Professors who monitored these studies indicated that secular schooling and testing orient students toward the memorization of data and other techniques, whereas haredi methodology fosters thinking (both inside and outside the box) and problem solving.
Your reporter and his interviewees are invited to come down to Ohr Somayach and meet degree-holding graduates of Oxford, Cambridge, Harvard, Yale and Stanford who, though they might disagree on many things, agree that the academic challenge in studying Talmud is far more than anything else they have experienced.
If, as avowed, the Hebrew University project “was initiated to bring hearts closer and to diminish gaps,” the group’s goal should be to meet our winners, not our losers.
NOTA SCHILLER Jerusalem
The writer is a rabbi and dean of Yeshivat Ohr SomayachLife partnerships
Sir, – The US Supreme Court is considering the constitutionality of California Proposition 8, and with it possibly the entire question of whether states can legalize same-sex marriages. In Israel as well as Europe, gays are petitioning for equal rights.
Let’s call a spade a spade, the wedding of a man and woman a marriage, and a life-partnership between same-sex partners exactly what it is.
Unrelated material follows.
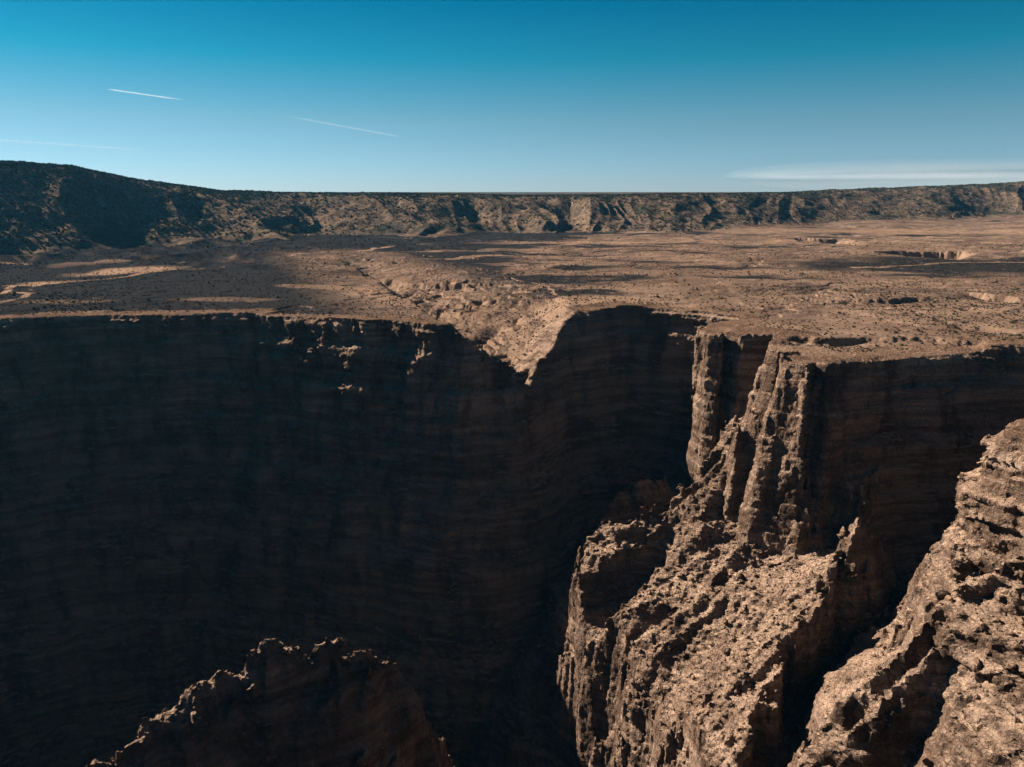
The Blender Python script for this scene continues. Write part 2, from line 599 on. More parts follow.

No one wants to deny rights to a gay person. But what are those rights? How is a life partnership consummated? How is it cancelled? What are to be the rights of inheritance and adoption? How should the National Insurance Institute relate to it? How should pension plans and insurance companies? There are dozens of issues.
What we need is a legislature to create a legal code governing life partnerships from A to Z. It is not enough to say a gay couple should be recognized just like a married couple.
Saying it is unnatural for two adults of the same sex to “marry” is an over-simplification.
Marriage contemplates so much more than just two adults living together, just as life partnering involves so much more than two adults of the same sex living together.
It is time for legislatures to recognize the complexity of the issue and codify laws to establish the rights and obligations of life partners, just as laws govern married couples, members of business partnerships, the owners of companies and people with insurance plans.
A life partnership is not a marriage. The Knesset should make this clear by expressly legislating this simple fact and by being the first to codify a body of laws governing the rights and obligations of life partners in all walks of life.